Fair enough — but what can you do about it?

Don't blame anyone.

Just because it's common doesn't mean it's easy to deal with. Before you start playing the blame game with your partner, try to do some self-reflecting first. "Rather than blame your partner for not listening, ask yourself if you can be a better communicator yourself first," Lee advises. Think about the times when you were annoyed with your partner for not listening, and make sure you were communicating with them in a healthy manner. Then, if they still won't listen, it's time to talk things out.

Take ownership.

Initiate a better communication style with your partner by bringing it up yourself. Say something like, "I want us to try a few new things so we are better [at] communicating and have [fewer] misunderstandings. Is that OK?" Lee suggests.

Ask for their attention and time.

In order for your partner to truly listen and pay attention to you, you might have to ask them to tune into what you're saying. Simply say, "May I have your attention for five minutes?” as Lee recommends, and go from there.

Use eye contact.

In order to truly communicate, Lee says to "establish touch or eye contact. Use your intuition to sense that they are present (not in their mind or distracted in their own thoughts) when you speak." If they need a little nudge, look them in the eyes or gently put your hand on theirs. That way, they're definitely paying attention.

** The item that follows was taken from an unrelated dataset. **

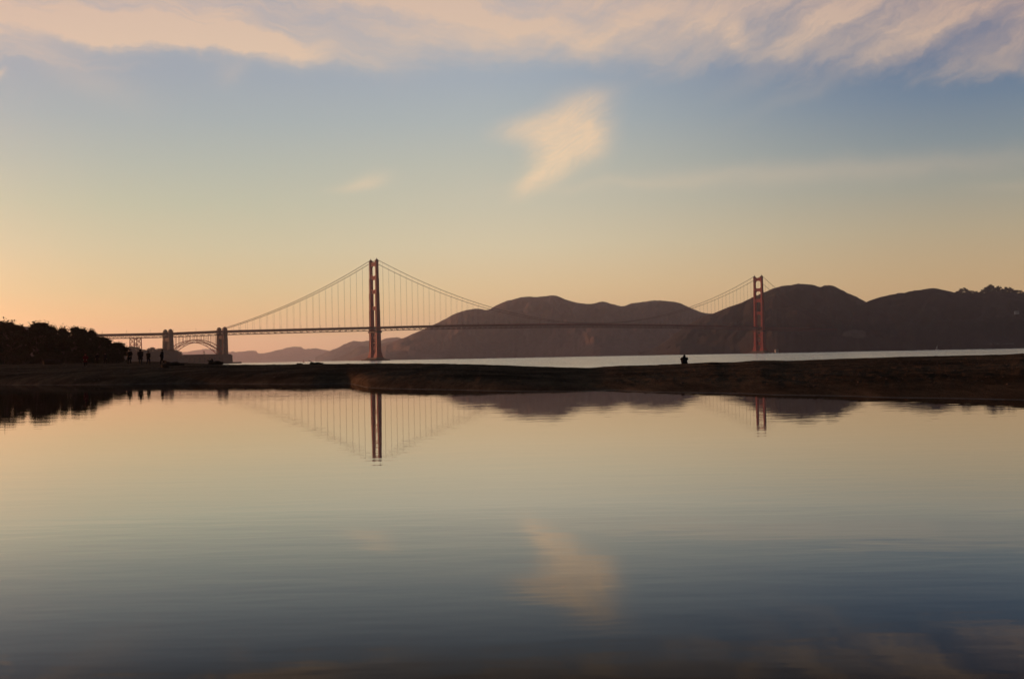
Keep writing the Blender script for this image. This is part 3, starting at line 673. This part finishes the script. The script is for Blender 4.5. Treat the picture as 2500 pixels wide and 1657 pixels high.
# ------------------------------------------------------------------ trees
def leaf_cloud(mb, c, rad, n, size, flat=1.0):
    for _ in range(n):
        while True:
            d = Vector((random.uniform(-1, 1), random.uniform(-1, 1), random.uniform(-1, 1)))
            if d.length <= 1: break
        d = d * (d.length ** -0.35 if d.length > 0 else 1)
        p_ = Vector(c) + Vector((d.x * rad, d.y * rad, d.z * rad * flat))
        a = Vector((random.uniform(-1, 1), random.uniform(-1, 1), random.uniform(-1, 1))).normalized(); b = a.cross(Vector((random.uniform(-1, 1), random.uniform(-1, 1), random.uniform(-1, 1)))).normalized()
        s_ = size * random.uniform(.5, 1.2); o = len(mb.v)
        mb.v += [tuple(p_ - a * s_), tuple(p_ + b * s_ * .45), tuple(p_ + a * s_), tuple(p_ - b * s_ * .45)]; mb.f.append((o, o + 1, o + 2, o + 3))
def make_tree(H, Wd, nclump, nleaf, size, leafm, lean=0.0, name='cypress_tree', low=0.25):
    r_ = empty(name, (0, 0, 0)); tk = MB(); ph = random.uniform(0, 6)
    trunk = [(lean * H * .25 * (k_ / 5) ** 2 + .12 * math.sin(k_ + ph), .1 * math.cos(k_ * 1.3 + ph), -.6 + (H * .62 + .6) * k_ / 5) for k_ in range(6)]
    tk.tube(trunk, [H * .045 * (1 - .13 * k_) for k_ in range(6)], 8)
    cr = MB()
    for i in range(nclump):
        a = random.uniform(0, 2 * math.pi); q = random.random() ** .5; zz = random.uniform(low, 1.0)
        prof_ = math.sin(min(1, (zz - low * .4) / (1 - low * .4)) ** .7 * math.pi) ** .5 * .95 + .12
        cx_ = Wd / 2 * q * prof_ * math.cos(a) + lean * H * .25 * zz; cy_ = Wd / 2 * q * prof_ * math.sin(a)
        rad = Wd * random.uniform(.06, .15); cz_ = H * zz - rad * .4
        leaf_cloud(cr, (cx_, cy_, cz_), rad, nleaf, size, random.uniform(.5, .8))
        if zz > .45: leaf_cloud(cr, (cx_ * 1.1, cy_ * 1.1, cz_ + rad * .5), rad * 1.6, nleaf // 7, size * .8, .8)
        if i % 3 == 0:
            st = Vector(trunk[min(5, 2 + i % 4)]); e = Vector((cx_, cy_, cz_)); mid = st.lerp(e, .5) + Vector((0, 0, -.1 * H * random.random()))
            tk.tube([st, mid, e], [H * .016, H * .011, H * .004], 5, False)
    tk.build('trunk', M['bark'], r_, True); cr.build('crown', leafm, r_)
    return r_
protos = [make_tree(9, 6.5, 95, 100, .34, M['leaf'], .15, low=.06), make_tree(9, 7.5, 105, 100, .34, M['leaf'], -.25, low=.06), make_tree(9, 5, 80, 100, .32, M['leaf'], .05, low=.06), make_tree(9, 8, 110, 100, .34, M['leaf'], .35, low=.06)]
tree_spots = [(-25, 786, 230, 80, 'big cypress cut by the left edge of the picture'), (12, 791, 222, 62, 'first whole cypress from the left edge, crown sloping right'),
              (50, 798, 230, 52, 'small rounded cypress left of the tallest crown in the grove'), (90, 792, 224, 66, 'tallest round-crowned cypress of the grove at the left'),
              (124, 800, 228, 44, 'spiky cypress just right of the tallest crown'), (150, 804, 240, 36, 'thin ragged cypress in the dip at the middle of the grove'),
              (182, 801, 232, 50, 'broad cypress with feathery top right of the dip'), (203, 806, 236, 40, 'ragged cypress behind the person in the dark red coat'),
              (222, 808, 230, 36, 'last full height cypress before the bridge deck appears'), (246, 824, 224, 46, 'lower cypress where the deck enters the trees'),
              (264, 831, 218, 42, 'wind-bent cypress under the end of the bridge deck'), (283, 838, 216, 36, 'cypress with branches reaching right toward the trestle'),
              (-70, 790, 236, 90, 'cypress beyond the left edge of the picture')]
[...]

Practice active listening.

To end the conversation, ask for them to "repeat back to you the critical information," Lee suggests. This is a technique called active listening, and it will ensure that your partner is truly hearing you. But if they didn't, "Don’t pounce on them and blame or shame them," Lee says. "It takes time to be a good listener too! You do not want to alienate your partner, only to be more effective in communicating with them."

Get rid of any and all distractions.

Communication is obviously important in a relationship, but it doesn't mean that you need to be angry or upset with your partner if they aren't that great at the listening part of it. Try to be better, together, as Lee suggests, and work on it. Finally, if they're still not really paying attention, try to be their sole focus. "Be present and eliminate distractions," Chlipala says. She recommends putting your phones away, turning off the TV, and making sure that other people won't interrupt your conversation. That goes for both of you — you can't expect your partner to focus if you don't, too.

Having a partner who truly listens to you is super important, and something everyone deserves. But if your partner doesn't listen, don't give up on them. It might take some practice, but with these tips, you'll both be better listeners and communicators, and that's what every relationship needs.